Goff isn't alone preparing for… well, whatever adjustment is made and head coach Sean McVay is also well aware of the chess match challenge that Belichick's defense presents. After learning his Super Bowl opponent, McVay put himself in the future Hall of Famer's shoes.

"They're going to identify a couple things that they say, 'All right' – Coach Belichick's the best at this – 'What do the Rams do best and how are we going to say we're not coming out of this game letting them beat us doing this?'"

The ominous in-game adjustment that has the proven power to send the Rams back to the West Coast and into the offseason without the Lombardi, but the Rams have an equally mysterious card to play — a balanced offense.

"You get seven different guys involved whether it's running the football, five different guys catching it that Jared spreads it around to," McVay said. "So, we'll see what kind of approach that they want to be able to take, but you know that they've got a great understanding of how to attack you and make you feel like, all right, you're in defense mode when you're on offense."

Relive moments with the Los Angeles Rams from Opening Night of Super Bowl LIII.

"It's huge because one guy can't be targeted, so many guys get the ball, even our tight ends and our running backs," Cooks said, explaining the possible advantage. "I think it makes us special and keeps us on our edge."

Goff's targeted 13 different Rams in the 2018 campaign and six Rams have been targeted at least 50 times.

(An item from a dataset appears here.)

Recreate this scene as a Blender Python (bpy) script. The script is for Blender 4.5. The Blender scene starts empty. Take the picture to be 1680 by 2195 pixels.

But Cooks is right, the Rams offense is now a balanced threat on the out of the backfield as well. With the Week 16 addition of running back C.J. Anderson, the Rams now roll out two running backs with opposing styles — more for Belichick to choose from.

"[Y]ou take away what we do best and if he does that they got a high chance of winning the football game this Sunday, so it'll be interesting to see what best does he take away," Anderson said. "Every team has a 'best' but then plan B — plan C, but what does he take away that makes us best? We'll see."

Four days from Super Bowl Sunday, the veteran seemed equally curious and confident asking the rhetorical question to dozens of media members who have seen Belichick shut down a team's best option in the sport's biggest game en route to a ring six different times.

As for how the Rams' offensive 11 will approach going against one of the best to ever coach a game of football...

"We're going to play football," Anderson said. "At the end of the day we are going to play ball the way we play ball and we'll make in-game adjustments as we see fit and as we go."